After accepting my place at KSP, I was so worried about how it was going to play out. What if I got over there and realised I didn’t know what I was doing? What if I got over there and all my ideas left me? Or worst of all, what if I got over there and found myself hating working on this project or writing full-time? Everyone kept asking if I was excited, and I was, but I didn’t know how to express the fear and panic I felt smothering my excitement, nor did I want to articulate it to anyone and seem ungrateful for the incredible privilege I’d been offered.

When I arrived, I didn’t leave my cabin for five days. My neurodivergent brain needed to settle into the new environment before I felt comfortable exploring further. But alongside that, I was also so wrapped up in my project that I felt no need to leave. For the first time ever, I was chopping huge parts out of a project because I knew I had the time to replace them with something better. I took my fantasy world back to basics and built it from scratch again with a level of detail I would never have been able to achieve while stealing time here and there during the normal work week. I strengthened my characters and their arcs, dived even deeper into their internal narrative and am so proud of who they have become and what they will hopefully mean for neurodivergent representation.

While most people have been shocked by my isolation, I’m so grateful that KSP made it possible for me to undertake this fellowship on my own terms. I was able to eat my safe foods, feel comfortable in my space and meet my fellow residents when I felt calm and relaxed and ready. KSP also smashed my fears out of the water. Turns out I did know what I was doing and simply hadn’t had the time to execute it. Instead of losing all my ideas, I was flooded with so many that I planned out four more books for my characters. And instead of wanting to give up writing completely, I was reminded of how much I love it, how much energy and satisfaction it gives me and how desperately I want to do this as my job for the rest of my life.

Top Ten Tips

1. Write what you love. If you love it, it is so much more likely that someone else is going to feel that passion and love it too. There is no point writing something that doesn’t set you on fire with joy or excitement.

2. Be thoughtful. Think deeply about what it is you want to put out into the world and why.

3. Be purposeful. Consider your characters, your biases and anything else that might leak in. Choose carefully what you want to say and how you want to say it.

4. Use a whiteboard.

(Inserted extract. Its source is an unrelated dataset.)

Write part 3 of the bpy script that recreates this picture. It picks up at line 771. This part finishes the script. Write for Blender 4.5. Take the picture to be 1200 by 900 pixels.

I was never a whiteboard user before KSP and now I am obsessed. The freedom to unravel your problems, snap a photo and then wipe them away is amazing.

5. Write too much. This is advice I have been regularly given since I tend to jump over gaps when I reach them. But it is always easier to trim back a story than it is to keep fleshing out the missing bits.

6. Let things go. Sometimes the parts that you think are integral to the story, the character, the sentence, are the parts that are holding you back from getting to the heart of what it really is.

7. Let yourself run away with ideas. Sometimes a tangent can feel like a pointless frustration but if you give in and let your brain wander, it could be your next project, your next book, your next sequel. You never know if you don’t follow.

8. Do what you need to do to let the writing happen. If that’s eating super easy meals on writing days, if that’s having three different drinks on your desk because you need the variety and to also stay hydrated, or if that’s to pull your hoodie up over your face and pretend the rest of the world doesn’t exist for a bit, do it!

9. Let the computer read your work to you. Yes it will absolutely butcher some parts and the pronunciation can get super weird, but it also helps you to hear your writing in a different way and spot things that you might not hear if you’re reading it to yourself or reading it aloud.

10. Follow your own routine. This one is purely for me on writing retreats or dedicated writing days as it doesn’t fit in with ‘the real world’ very well, but when you have that dedicated writing time it is your own time. Eat when you want to. Write when you want to. Take a walk when you want to. Sleep when you want to. You need balance during this time so listen to your body and follow its lead. The most annoying thing is stopping a writing flow because its ‘lunch time’.